When did having a dialogue become so rare?


Why has the art of civilized debate and conversation become unheard of in daily life? Why is it considered impolite to talk politics with coworkers and friends? Expressing ideas and discussing different opinions should not be looked down upon.

I have a few ideas as to why this is our current societal norm.

1. Politics is personal.

Your politics can reveal a lot about who you are. Expressing these (sometimes controversial) opinions may put you in a vulnerable position. It is possible for people to draw unfair conclusions from one viewpoint you hold. This fosters a fear of judgment when it comes to our political beliefs.

Regardless of where you lie on the spectrum of political belief, there is a world of assumption that goes along with any opinion. People have a growing concern that others won't hear them out based on one belief.

As if a single opinion could tell you all that you should know about someone. Do your political opinions reflect who you are as a person? Does it reflect your hobbies? Your past?

The question becomes "are your politics indicative enough of who you are as a person to warrant a complete judgment?"

Personally, I do not think you would even scratch the surface of who I am just from knowing my political identification.

2. People are impolite.

The politics themselves are not impolite. But many people who wield passionate, political opinion act impolite and rude when it comes to those who disagree.

The avoidance of this topic among friends, family, acquaintances and just in general, is out of a desire to 'keep the peace'. Many people have friends who disagree with them and even family who disagree with them. We justify our silence out of a desire to avoid unpleasant situations.

I will offer this: It might even be better to argue with the ones you love and care about, because they already know who you are aside from your politics, and they love you unconditionally (or at least I would hope).

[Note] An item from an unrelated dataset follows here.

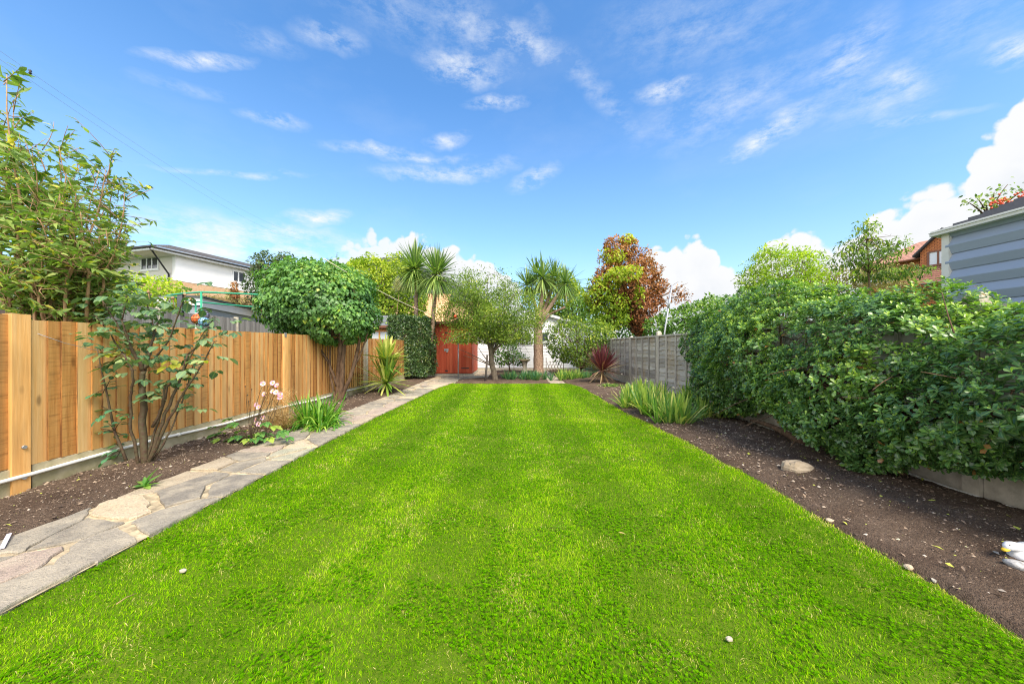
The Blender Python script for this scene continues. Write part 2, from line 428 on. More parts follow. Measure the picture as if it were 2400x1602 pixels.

We should be having these unpleasant conversations. And you know what? They don't even need to be unpleasant! Shouldn't we be capable of debating in a civilized manner? Can't we find common ground?

I attribute the loss of political conversation in daily life to these factors. 'Keeping the peace' isn't an excuse. We should be discussing our opinions constantly and we should be discussing them with those who think differently.

Instead of discouraging political conversation, we should be encouraging kindness and understanding. That's how we will avoid the unpleasantness that these conversations sometimes bring.

By avoiding them altogether, we are doing our youth a disservice because they are not being exposed to government, law, and politics, and they are not learning to deal with people and ideas that they don't agree with.

Next Thanksgiving, talk politics at the table.